Gravações da PF apontam que trama persistia até 28 de dezembro de 2022; conspiração envolvia agentes da Abin, Ramagem e menciona assassinatos de autoridades
Gravações obtidas pela Polícia Federal indicam que a tentativa de golpe de Estado no Brasil permaneceu em curso até a antevéspera da posse do presidente Luiz Inácio Lula da Silva (PT). Em áudios interceptados com autorização judicial, o agente da PF Wladimir Matos Soares — preso por integrar o núcleo operacional da conspiração — afirma que o plano golpista seguia “de pé” até o dia 28 de dezembro de 2022.
O conteúdo, revelado pela jornalista Daniela Lima, do portal g1, mostra que Soares, em conversa realizada no dia 29 de dezembro com um aliado, lamenta o recuo do então presidente Jair Bolsonaro (PL), a três dias da cerimônia de posse de Lula: “O presidente vai dar para trás”, diz. Ao ser questionado sobre o que isso significava, o policial responde: “Vai fugir!” — em alusão à viagem de Bolsonaro aos Estados Unidos, realizada no dia seguinte. Ainda segundo Soares, Michelle Bolsonaro já teria deixado o país: “Michelle foi ontem”.
Expectativa de reviravolta persistia entre aliados
No mesmo diálogo, o interlocutor demonstra surpresa ao perceber que o plano estava próximo de ser executado: “Nunca levei fé de que poderia ter alguma reviravolta… essa possibilidade foi real?”, pergunta. Wladimir responde categoricamente: “Até ontem!” — o que reforça que o núcleo conspirador ainda contava com chances de impedir a transição democrática.
As gravações corroboram outras evidências já reunidas pela Polícia Federal, que apontam para uma articulação estruturada, com a participação de agentes de segurança pública e interlocução direta com integrantes do governo Bolsonaro.
Trama previa mortes e envolvia agentes da Abin
Parte do plano, segundo os áudios, envolvia inclusive o assassinato de autoridades, entre elas o presidente Lula, o vice-presidente Geraldo Alckmin (PSB) e o ministro do Supremo Tribunal Federal Alexandre de Moraes. De acordo com as investigações, discussões sobre a execução do golpe ocorreram dentro da Agência Brasileira de Inteligência (Abin), à época sob o comando de Alexandre Ramagem.

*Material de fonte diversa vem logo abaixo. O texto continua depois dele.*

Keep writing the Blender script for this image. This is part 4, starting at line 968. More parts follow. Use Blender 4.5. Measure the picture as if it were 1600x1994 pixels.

Deputado federal pelo PL do Rio de Janeiro, Ramagem é citado como integrante do núcleo estratégico da conspiração. Os áudios revelam ainda a participação de agentes subordinados a ele, que teriam utilizado a estrutura da Abin para tratar de ações clandestinas relacionadas ao plano golpista.
Pressão recai sobre Ramagem e Hugo Motta
A divulgação das gravações aumenta o constrangimento político não apenas de Ramagem, mas também do presidente da Câmara dos Deputados, Hugo Motta (Republicanos-PB), que tem se movimentado nos bastidores para evitar o avanço de um processo contra o ex-diretor da Abin.
Embora ministros do STF avaliem que os áudios não alteram substancialmente o rumo jurídico das investigações, reconhecem que o conteúdo reforça a gravidade da articulação e o nível de comprometimento de agentes públicos.
Violência implícita e respaldo político à investigação
Além de evidenciar o envolvimento de integrantes do Estado em reuniões clandestinas, as gravações dão nova concretude à violência prevista no plano golpista — aspecto frequentemente minimizado por aliados de Bolsonaro.
Com a revelação dos áudios, a investigação conduzida pela Polícia Federal ganha novo respaldo político, em meio à pressão crescente por responsabilizações formais dos envolvidos.